For alleviating poverty, we have to pair skills training with education, particularly in basic and financial literacy and give women information about their legal rights and social issues, including protection against violence and exploitation. Without these services, women cannot develop resilience to withstand political, economic, social or environmental upheaval. Overturning entrenched cultural and social mores is no easy task.

Rays of hope

During my recent visit to villages where I have been closely associated with social programmes, I found sprinklers spouting rainbow streams of water into the fields. In one village, a new deep well had replaced the old inadequate shallow one. A large pond had been dug to catch rainwater and provide for aquaculture. Irrigation stretched from the pond to fields planted with grains, quick-growing rice and potatoes. There was watershed management to stop erosion off the steep slopes.

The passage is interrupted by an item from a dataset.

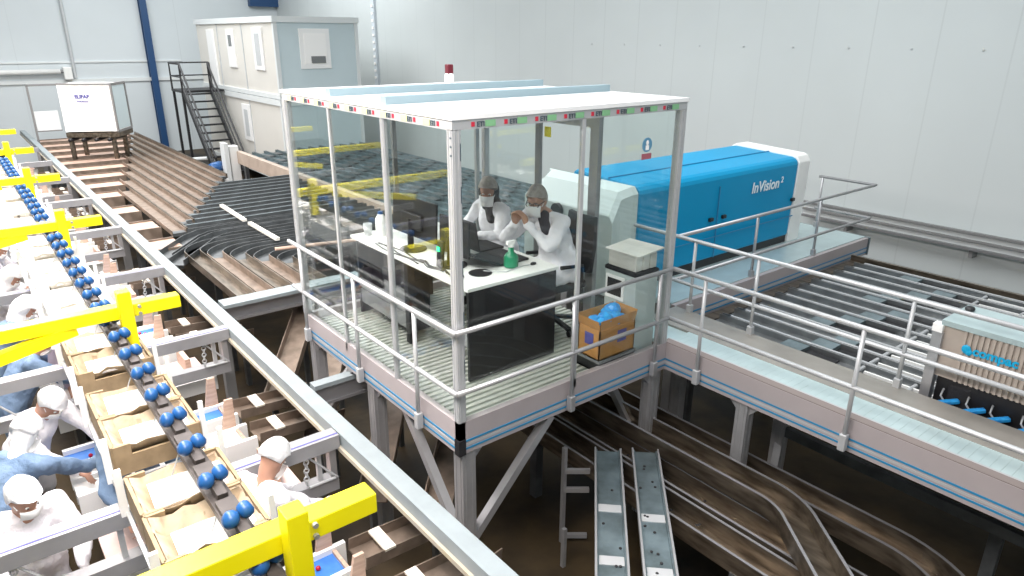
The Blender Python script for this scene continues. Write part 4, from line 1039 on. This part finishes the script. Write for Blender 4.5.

There was a light shining in the villagers’ eyes when they talked about the transformation of their village economy. Hope had begun coursing through communities once shackled by fatalism and low expectations. In a world where people live on less than an American dollar a day, this is an important step. In the words and expressions of these unlettered people, it showed me the boundless potential for immense possibilities.

I was humbled by everything that I learned that day about their life, their enterprises, and the people who have benefited from the success. I found bliss and flavour of quotidian wisdom worn humbly and lightly. In the lives of these tenacious women, I found the story, not of a country’s doom but of a country’s will to survive.